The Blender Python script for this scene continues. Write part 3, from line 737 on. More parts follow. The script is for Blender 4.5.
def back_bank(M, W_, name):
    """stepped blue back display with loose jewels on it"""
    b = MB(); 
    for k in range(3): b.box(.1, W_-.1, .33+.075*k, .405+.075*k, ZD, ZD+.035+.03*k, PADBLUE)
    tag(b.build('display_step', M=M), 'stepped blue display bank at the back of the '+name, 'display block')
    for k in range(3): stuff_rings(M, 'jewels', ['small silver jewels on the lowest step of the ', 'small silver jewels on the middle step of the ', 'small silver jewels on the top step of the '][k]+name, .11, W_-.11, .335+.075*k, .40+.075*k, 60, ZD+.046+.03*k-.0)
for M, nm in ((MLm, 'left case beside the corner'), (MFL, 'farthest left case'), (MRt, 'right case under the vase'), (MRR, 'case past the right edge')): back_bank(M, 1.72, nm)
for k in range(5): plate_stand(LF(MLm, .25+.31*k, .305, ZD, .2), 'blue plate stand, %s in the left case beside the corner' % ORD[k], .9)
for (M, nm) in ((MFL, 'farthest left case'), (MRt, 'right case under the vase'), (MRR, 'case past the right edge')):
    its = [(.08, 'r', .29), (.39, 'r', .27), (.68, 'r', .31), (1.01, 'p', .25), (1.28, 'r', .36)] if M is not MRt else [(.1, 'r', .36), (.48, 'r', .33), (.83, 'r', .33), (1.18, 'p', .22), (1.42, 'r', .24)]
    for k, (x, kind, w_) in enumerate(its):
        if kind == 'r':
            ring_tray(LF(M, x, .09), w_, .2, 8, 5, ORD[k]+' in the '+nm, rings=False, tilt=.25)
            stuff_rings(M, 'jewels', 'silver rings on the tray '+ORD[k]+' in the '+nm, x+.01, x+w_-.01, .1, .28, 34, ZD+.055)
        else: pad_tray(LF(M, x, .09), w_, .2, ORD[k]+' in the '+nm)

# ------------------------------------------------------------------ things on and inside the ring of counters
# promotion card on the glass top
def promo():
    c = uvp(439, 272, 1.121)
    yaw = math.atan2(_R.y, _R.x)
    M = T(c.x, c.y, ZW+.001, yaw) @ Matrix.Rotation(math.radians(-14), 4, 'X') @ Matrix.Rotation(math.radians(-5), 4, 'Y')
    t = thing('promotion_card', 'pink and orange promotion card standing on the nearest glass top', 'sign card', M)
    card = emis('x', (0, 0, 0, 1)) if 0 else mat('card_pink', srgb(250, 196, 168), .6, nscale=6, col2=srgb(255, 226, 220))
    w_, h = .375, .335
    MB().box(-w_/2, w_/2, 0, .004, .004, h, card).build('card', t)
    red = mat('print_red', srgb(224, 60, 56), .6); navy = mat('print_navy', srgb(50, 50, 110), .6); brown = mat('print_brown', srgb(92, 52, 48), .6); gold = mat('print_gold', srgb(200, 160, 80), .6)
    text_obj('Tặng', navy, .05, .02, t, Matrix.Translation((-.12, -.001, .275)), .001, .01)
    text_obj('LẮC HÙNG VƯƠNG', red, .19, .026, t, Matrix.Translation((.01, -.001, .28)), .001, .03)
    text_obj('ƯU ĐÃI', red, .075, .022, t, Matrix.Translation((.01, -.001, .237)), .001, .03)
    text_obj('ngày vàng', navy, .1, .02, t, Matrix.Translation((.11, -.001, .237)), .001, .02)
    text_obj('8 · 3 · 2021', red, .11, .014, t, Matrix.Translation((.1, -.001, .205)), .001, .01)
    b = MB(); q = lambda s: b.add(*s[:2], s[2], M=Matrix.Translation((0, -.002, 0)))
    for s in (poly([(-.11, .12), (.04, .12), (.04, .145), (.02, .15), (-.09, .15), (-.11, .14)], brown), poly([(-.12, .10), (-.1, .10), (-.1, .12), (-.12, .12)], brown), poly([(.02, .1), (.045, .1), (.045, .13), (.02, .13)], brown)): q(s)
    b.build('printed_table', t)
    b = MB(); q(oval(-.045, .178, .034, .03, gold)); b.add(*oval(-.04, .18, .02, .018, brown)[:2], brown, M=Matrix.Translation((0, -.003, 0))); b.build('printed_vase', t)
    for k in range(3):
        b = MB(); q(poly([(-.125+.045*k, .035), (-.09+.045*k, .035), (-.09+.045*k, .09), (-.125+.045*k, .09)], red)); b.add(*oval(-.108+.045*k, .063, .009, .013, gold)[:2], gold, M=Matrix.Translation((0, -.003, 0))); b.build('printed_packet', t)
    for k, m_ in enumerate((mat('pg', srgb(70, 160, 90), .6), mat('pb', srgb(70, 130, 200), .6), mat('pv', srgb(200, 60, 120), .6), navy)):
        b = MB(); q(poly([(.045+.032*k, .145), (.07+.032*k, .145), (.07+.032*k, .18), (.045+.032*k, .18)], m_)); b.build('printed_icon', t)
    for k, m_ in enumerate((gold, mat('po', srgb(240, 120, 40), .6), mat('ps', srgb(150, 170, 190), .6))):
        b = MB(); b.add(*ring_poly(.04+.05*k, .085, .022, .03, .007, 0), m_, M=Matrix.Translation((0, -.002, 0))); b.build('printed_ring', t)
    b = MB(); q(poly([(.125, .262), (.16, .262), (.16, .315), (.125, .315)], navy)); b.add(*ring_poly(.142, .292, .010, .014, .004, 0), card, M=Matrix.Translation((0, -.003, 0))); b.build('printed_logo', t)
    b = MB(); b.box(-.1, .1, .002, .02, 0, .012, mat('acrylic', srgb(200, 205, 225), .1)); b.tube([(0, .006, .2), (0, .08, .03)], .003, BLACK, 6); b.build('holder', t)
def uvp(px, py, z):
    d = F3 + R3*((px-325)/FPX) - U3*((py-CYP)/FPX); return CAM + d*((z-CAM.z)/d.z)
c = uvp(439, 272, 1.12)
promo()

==

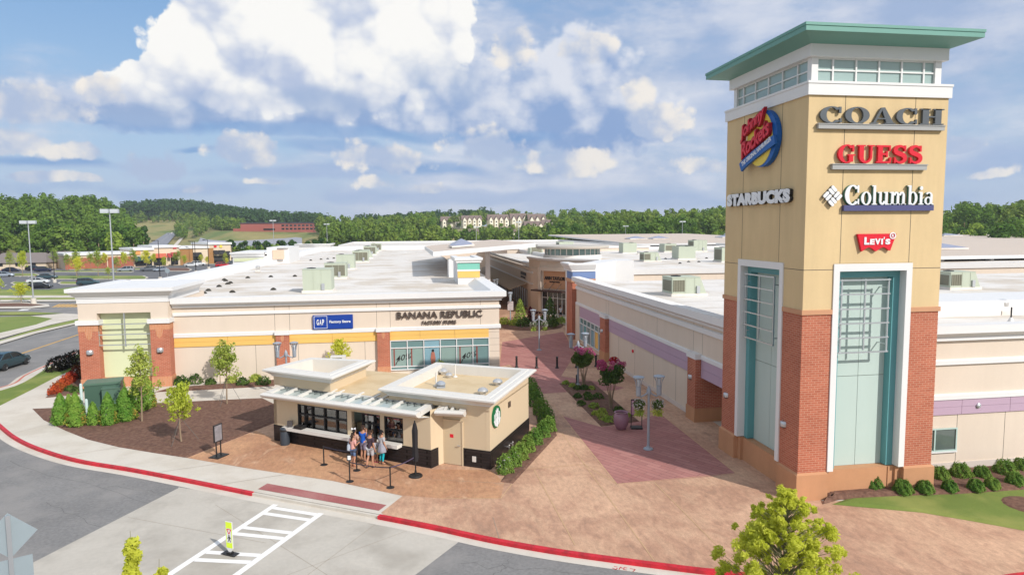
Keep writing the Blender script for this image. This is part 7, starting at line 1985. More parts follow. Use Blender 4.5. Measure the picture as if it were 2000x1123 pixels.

Written task: Look for lines containing the string "Blender" and copy them all.

Worked answer:
The Blender Python script for this scene continues. Write part 3, from line 737 on. More parts follow. The script is for Blender 4.5.
Keep writing the Blender script for this image. This is part 7, starting at line 1985. More parts follow. Use Blender 4.5. Measure the picture as if it were 2000x1123 pixels.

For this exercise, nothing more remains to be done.